Icy craters on Mars: Check out this image by NASA's HiRISE camera


Devdiscourse News Desk | California | Updated: 18-03-2024 22:21 IST | Created: 18-03-2024 22:21 IST
Icy craters on Mars: Check out this image by NASA's HiRISE camera
Image Credit: NASA/JPL-Caltech/UArizona

Since 2006, the High Resolution Imaging Science Experiment (HiRISE) and the Context Camera aboard NASA's Mars Reconnaissance Orbiter (MRO) have catalogued hundreds of new impact craters on the Red Planet.

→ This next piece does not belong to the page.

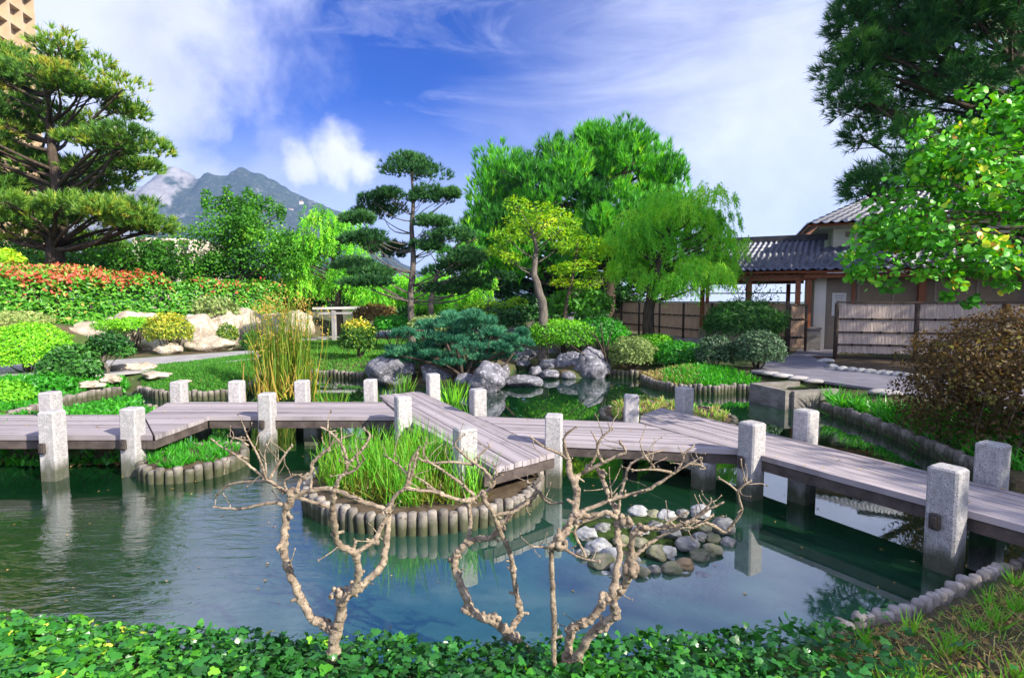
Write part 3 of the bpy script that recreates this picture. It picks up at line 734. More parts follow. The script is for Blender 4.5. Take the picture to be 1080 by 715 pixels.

Some of these recent craters, particularly in the mid-to-high-latitudes region of Mars, have excavated buried water ice that typically is exposed within the crater cavity. There are instances when these patchy icy deposits and meter-sized blocks of ice are thrown out of the crater and form part of the ejecta. The above image shows one such crater in Arcadia Planitia where ice was exposed both in the crater interior and ejecta.

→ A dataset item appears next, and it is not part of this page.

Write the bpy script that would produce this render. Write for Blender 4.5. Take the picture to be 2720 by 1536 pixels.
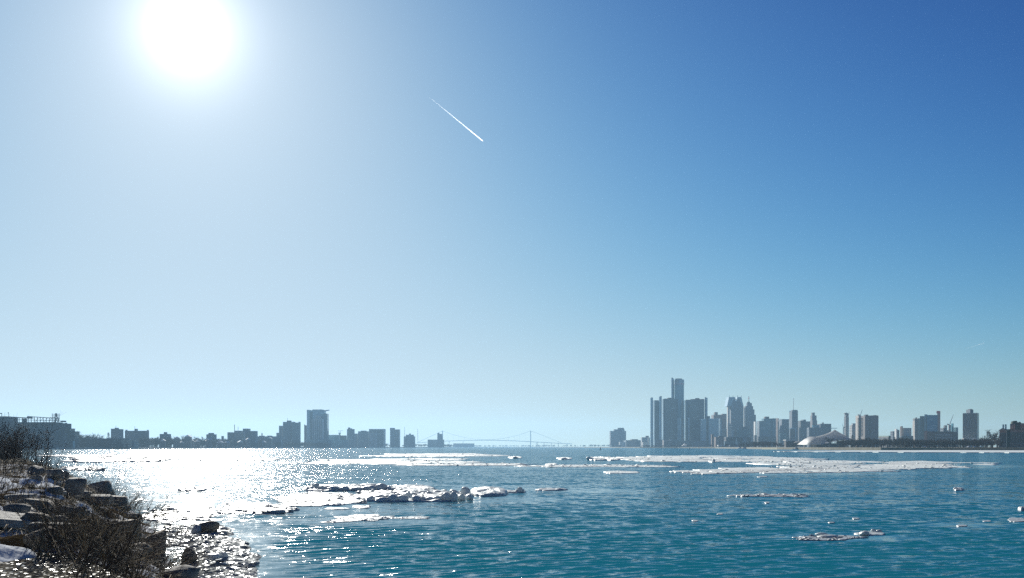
import bpy, bmesh, math, random
import numpy as np
from mathutils import Vector, Matrix, noise as mn

SC = bpy.context.scene
COL = SC.collection
for _o in list(bpy.data.objects):
    bpy.data.objects.remove(_o)

# ------------------------------------------------------------------ camera
F = 2833.0            # focal length in pixels of a 2720 px wide frame
HY = 1187.0           # row of the horizon in that frame
CX = 1360.0
CH = 3.4              # eye height above the river
cam_data = bpy.data.cameras.new('camera')
cam_data.sensor_fit = 'HORIZONTAL'
cam_data.sensor_width = 36.0
cam_data.lens = 36.0 * F / 2720.0
cam_data.shift_y = (HY - 768.0) / 2720.0
cam_data.clip_start = 0.2
cam_data.clip_end = 120000.0
cam = bpy.data.objects.new('camera', cam_data)
cam.location = (0, 0, CH)
cam.rotation_euler = (math.radians(90), 0, 0)
COL.objects.link(cam)
SC.camera = cam

# ------------------------------------------------------------------ sun and sky
SUN_DIR = Vector((497.0 - CX, F, HY - 80.0)).normalized()     # towards the sun
SUN_EL = math.asin(SUN_DIR.z)
SUN_AZ = math.atan2(SUN_DIR.x, SUN_DIR.y)                     # from +Y, clockwise
sun_data = bpy.data.lights.new('sun', 'SUN')
sun_data.energy = 5.0
sun_data.angle = math.radians(0.53)
sun_data.color = (1.0, 0.975, 0.90)
sun = bpy.data.objects.new('sun', sun_data)
sun.rotation_euler = (-SUN_DIR).to_track_quat('-Z', 'Y').to_euler()
sun.location = (0, 0, 400)
COL.objects.link(sun)

world = bpy.data.worlds.new('World')
SC.world = world
world.use_nodes = True
wt = world.node_tree
wt.nodes.clear()
sky = wt.nodes.new('ShaderNodeTexSky')
sky.sky_type = 'NISHITA'
sky.sun_disc = False
sky.sun_elevation = SUN_EL
sky.sun_rotation = SUN_AZ
sky.altitude = 200
sky.air_density = 1.0
sky.dust_density = 0.5
sky.ozone_density = 4.0
gam = wt.nodes.new('ShaderNodeGamma')
gam.inputs['Gamma'].default_value = 2.5                  # the deep contrast of the photograph's clear winter sky
gain = wt.nodes.new('ShaderNodeVectorMath'); gain.operation = 'MULTIPLY'
gain.inputs[1].default_value = (0.0054, 0.0075, 0.0086)
one = wt.nodes.new('ShaderNodeVectorMath'); one.operation = 'MULTIPLY_ADD'; one.inputs[1].default_value = (1 / 0.63, 1 / 0.76, 1 / 0.88); one.inputs[2].default_value = (1.0, 1.0, 1.0)
soft = wt.nodes.new('ShaderNodeVectorMath'); soft.operation = 'DIVIDE'      # bright sky rolls off softly
ten = wt.nodes.new('ShaderNodeVectorMath'); ten.operation = 'SCALE'; ten.inputs['Scale'].default_value = 10.0
bg = wt.nodes.new('ShaderNodeBackground')
bg.inputs['Strength'].default_value = 0.082
# the sun's own disc and aureole: a function of the angle from the sun only
tc = wt.nodes.new('ShaderNodeTexCoord')
dot = wt.nodes.new('ShaderNodeVectorMath'); dot.operation = 'DOT_PRODUCT'
dot.inputs[1].default_value = SUN_DIR
wt.links.new(tc.outputs['Generated'], dot.inputs[0])
mx0 = wt.nodes.new('ShaderNodeMath'); mx0.operation = 'MAXIMUM'; mx0.inputs[1].default_value = 0.0
wt.links.new(dot.outputs['Value'], mx0.inputs[0])
def lobe(power, amp):
    p = wt.nodes.new('ShaderNodeMath'); p.operation = 'POWER'; p.inputs[1].default_value = power
    wt.links.new(mx0.outputs[0], p.inputs[0])
    m = wt.nodes.new('ShaderNodeMath'); m.operation = 'MULTIPLY'; m.inputs[1].default_value = amp
    wt.links.new(p.outputs[0], m.inputs[0])
    return m
l1, l2, l3 = lobe(6000.0, 1.6), lobe(1000.0, 0.5), lobe(170.0, 0.16)
ad1 = wt.nodes.new('ShaderNodeMath'); ad1.operation = 'ADD'
ad2 = wt.nodes.new('ShaderNodeMath'); ad2.operation = 'ADD'
wt.links.new(l1.outputs[0], ad1.inputs[0]); wt.links.new(l2.outputs[0], ad1.inputs[1])
wt.links.new(ad1.outputs[0], ad2.inputs[0]); wt.links.new(l3.outputs[0], ad2.inputs[1])
bg2 = wt.nodes.new('ShaderNodeBackground')
bg2.inputs['Color'].default_value = (1.0, 0.97, 0.93, 1)
wt.links.new(ad2.outputs[0], bg2.inputs['Strength'])
addw = wt.nodes.new('ShaderNodeAddShader')
wout = wt.nodes.new('ShaderNodeOutputWorld')
wt.links.new(sky.outputs[0], gam.inputs['Color'])
wt.links.new(gam.outputs[0], gain.inputs[0])
wt.links.new(gain.outputs[0], one.inputs[0])
wt.links.new(gain.outputs[0], soft.inputs[0]); wt.links.new(one.outputs[0], soft.inputs[1])
wt.links.new(soft.outputs[0], ten.inputs[0])
wt.links.new(ten.outputs[0], bg.inputs['Color'])
wt.links.new(bg.outputs[0], addw.inputs[0])
wt.links.new(bg2.outputs[0], addw.inputs[1])
wt.links.new(addw.outputs[0], wout.inputs['Surface'])
world.cycles.sampling_method = 'NONE'          # a smooth sky: every light sample goes to the sun

# ------------------------------------------------------------------ exposure and renderer
vs = SC.view_settings
vs.view_transform = 'Standard'
vs.look = 'None'
vs.exposure = 0.3
vs.gamma = 1.0
vs.use_curve_mapping = False
cy = SC.cycles
cy.use_denoising = False
try:
    cy.denoiser = 'OPENIMAGEDENOISE'
    cy.denoising_prefilter = 'NONE'
except Exception:
    pass
cy.max_bounces = 6
cy.diffuse_bounces = 2
cy.glossy_bounces = 3
cy.transmission_bounces = 3
cy.transparent_max_bounces = 12
cy.volume_bounces = 1
cy.sample_clamp_direct = 0.0
cy.sample_clamp_indirect = 4.0
cy.use_adaptive_sampling = False
cy.adaptive_threshold = 0.01

# ------------------------------------------------------------------ small helpers
def P(px, py, Y):
    """world point seen at a pixel when it stands Y metres away"""
    return Vector(((px - CX) / F * Y, Y, CH + (HY - py) / F * Y))
def WX(px, Y):
    return (px - CX) / F * Y
def WZ(py, Y):
    return CH + (HY - py) / F * Y
def WY(py, z=0.0):
    """distance of a level at height z seen at row py"""
    return (CH - z) * F / (py - HY)
def tag(o, label=None, cat=None, group=None, kind=None):
    if label: o['label'] = label
    if cat: o['category'] = cat
    if group: o['group'] = group
    if kind: o['kind'] = kind
    return o
def empty(name, loc, label=None, cat=None, group=None):
    o = bpy.data.objects.new(name, None)
    o.empty_display_size = 0.5
    o.location = loc
    COL.objects.link(o)
    return tag(o, label, cat, group)
def link_mesh(name, me, mat=None, parent=None, loc=(0, 0, 0), smooth=False):
    if mat is not None and not me.materials:
        me.materials.append(mat)
    o = bpy.data.objects.new(name, me)
    o.location = loc
    if parent is not None:
        o.parent = parent
    COL.objects.link(o)
    if smooth:
        me.polygons.foreach_set('use_smooth', [True] * len(me.polygons))
    return o
def mesh_obj(name, verts, faces, mat=None, parent=None, loc=(0, 0, 0), smooth=False):
    me = bpy.data.meshes.new(name)
    me.from_pydata([tuple(v) for v in verts], [], faces)
    me.update()
    return link_mesh(name, me, mat, parent, loc, smooth)
def fast_mesh(name, V, Q):
    """numpy verts (n,3), faces (m,k) -> mesh"""
    me = bpy.data.meshes.new(name)
    V = np.asarray(V, dtype=np.float32); Q = np.asarray(Q, dtype=np.int32)
    me.vertices.add(len(V)); me.vertices.foreach_set('co', V.ravel())
    k = Q.shape[1]
    me.loops.add(Q.size); me.loops.foreach_set('vertex_index', Q.ravel())
    me.polygons.add(len(Q))
    me.polygons.foreach_set('loop_start', np.arange(0, Q.size, k, dtype=np.int32))
    me.polygons.foreach_set('loop_total', np.full(len(Q), k, dtype=np.int32))
    me.update(calc_edges=True)
    me.validate()
    return me

# ------------------------------------------------------------------ materials
MATS = {}
def nodes_of(name):
    m = bpy.data.materials.new(name)
    m.use_nodes = True
    nt = m.node_tree
    nt.nodes.clear()
    out = nt.nodes.new('ShaderNodeOutputMaterial')
    MATS[name] = m
    return m, nt, out
def N(nt, typ, **kw):
    n = nt.nodes.new(typ)
    for k, v in kw.items():
        setattr(n, k, v)
    return n
def math_node(nt, op, a, b=None, clamp=False):
    n = nt.nodes.new('ShaderNodeMath'); n.operation = op; n.use_clamp = clamp
    for i, v in enumerate((a, b)):
        if v is None: continue
        if isinstance(v, (int, float)): n.inputs[i].default_value = v
        else: nt.links.new(v, n.inputs[i])
    return n.outputs[0]
def c4(c):
    return (c[0], c[1], c[2], 1.0)
def plain(name, col, rough=0.7, var=0.25, scale=0.3, bump=0.0, metallic=0.0, spec=0.5, trans=0.0, coords='Object'):
    """a base colour with uneven tone; optional relief and light let through"""
    m, nt, out = nodes_of(name)
    b = N(nt, 'ShaderNodeBsdfPrincipled')
    t = N(nt, 'ShaderNodeTexCoord')
    n1 = N(nt, 'ShaderNodeTexNoise'); n1.inputs['Scale'].default_value = scale; n1.inputs['Detail'].default_value = 6; n1.inputs['Roughness'].default_value = 0.65
    nt.links.new(t.outputs[coords], n1.inputs['Vector'])
    r = N(nt, 'ShaderNodeMapRange'); r.inputs[1].default_value = 0.25; r.inputs[2].default_value = 0.75
    r.inputs[3].default_value = 1.0 - var; r.inputs[4].default_value = 1.0 + var
    nt.links.new(n1.outputs['Fac'], r.inputs[0])
    mixc = N(nt, 'ShaderNodeVectorMath', operation='SCALE')
    mixc.inputs[0].default_value = col[:3]
    nt.links.new(r.outputs[0], mixc.inputs['Scale'])
    nt.links.new(mixc.outputs[0], b.inputs['Base Color'])
    b.inputs['Roughness'].default_value = rough
    b.inputs['Metallic'].default_value = metallic
    b.inputs['Specular IOR Level'].default_value = spec
    if bump:
        bp = N(nt, 'ShaderNodeBump'); bp.inputs['Strength'].default_value = 1.0; bp.inputs['Distance'].default_value = bump
        nt.links.new(n1.outputs['Fac'], bp.inputs['Height']); nt.links.new(bp.outputs[0], b.inputs['Normal'])
    sh = b.outputs[0]
    if trans:
        tr = N(nt, 'ShaderNodeBsdfTranslucent'); tr.inputs['Color'].default_value = c4(col)
        mx = N(nt, 'ShaderNodeMixShader'); mx.inputs[0].default_value = trans
        nt.links.new(sh, mx.inputs[1]); nt.links.new(tr.outputs[0], mx.inputs[2]); sh = mx.outputs[0]
    nt.links.new(sh, out.inputs['Surface'])
    return m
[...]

Accompanying this 13-meter (43 feet) crater is a dark blast zone that stretches almost 850 meters (half a mile) from the center, indicating the force of the impact that unearthed the ice. Subsequent observations provide details about sublimation rates of these ice exposures at a given location over time, providing key insights for understanding near-surface ice-stability and the present-day climate on Mars.

The exposed ice deposits allow scientists to analyze the purity, quantity, and depth of the buried ice, which, in turn, sheds light on the environmental conditions at the time the ice was deposited.